Hoving, the former Director of the Metropolitan Museum of Art, was among the first to applaud Mark's monotypes. In his catalogue essay for her show, "A New Shade of Blue" at the Lyman Allan Museum he writes:
Her latest works demonstrate a further maturing of her subtle skills and are all about contradictory sensations – the ephermal in her pieces, some deliberately murky thoughts as well as crystal realities. Super evocation! In every work there’s a masterful combination of delicacy and force and weightiness and light-as-air freedom. It doesn’t matter what the work is, every resplendent one crackles with energy and drama and embodies a simply astounding sense of release and celebration.
Paul LeClerc, the former President of The New York Public Library, says of her work in his essay for Mark's exhibition, The Steamroller Project, a large scale monotype made in Central Park:
One finds, I think, in nearly all of her work something akin to Baudelaire’s ‘Invitation to the Voyage,’ where Mark invites us to join her in venturing into new, seductive, and mysterious landscapes, filled with the arresting colors of Turner or the nuanced palate of Stieglitz’s ‘Equivalents.

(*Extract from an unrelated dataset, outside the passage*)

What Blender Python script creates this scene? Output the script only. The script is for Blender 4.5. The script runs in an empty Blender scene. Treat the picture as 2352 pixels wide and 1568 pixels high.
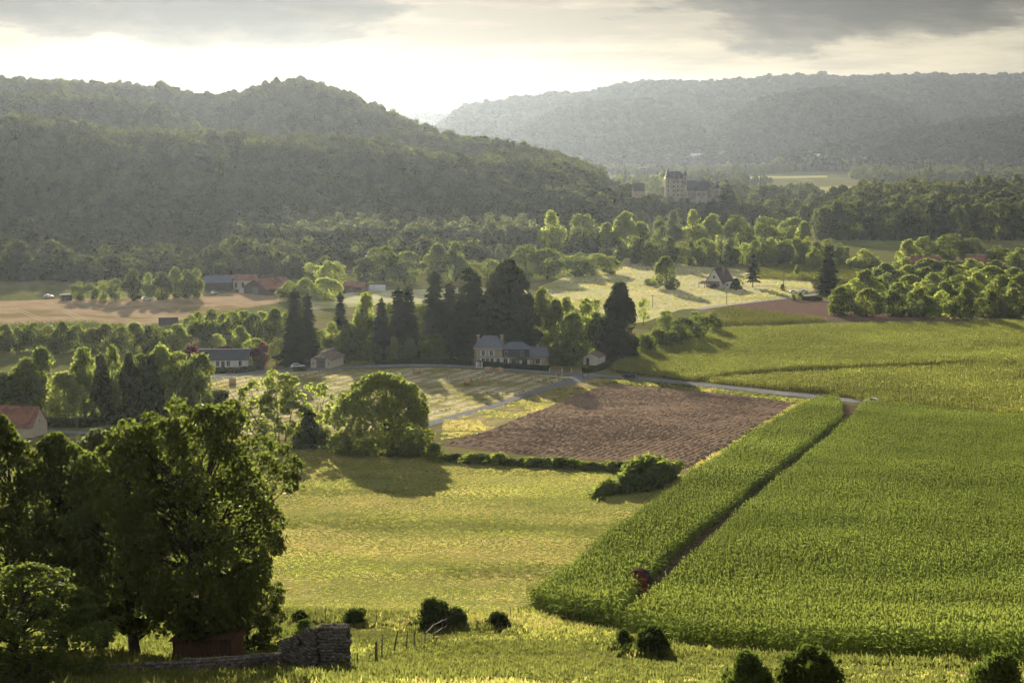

The Pulitzer Prize-winning poet, Charles Simic, writes in his introduction to their collaboration limited edition book, Wendy's Pinball, published by Glenn Horowitz Bookseller:
One only needs to divide a blank piece of paper with a line of the horizon and the imagination starts working. Soon there are fields and clouds; there is a solitary tree, the changing light of the day and the seasons with their colors. Wendy Mark’s monotypes remind us of those moments when we make our world larger by meaning.
Jill Newhouse says, “Wendy Mark’s art transforms traditional, classical imagery and makes it current. The skies and clouds of Constable and Turner become the dots and grids of the 21st century.”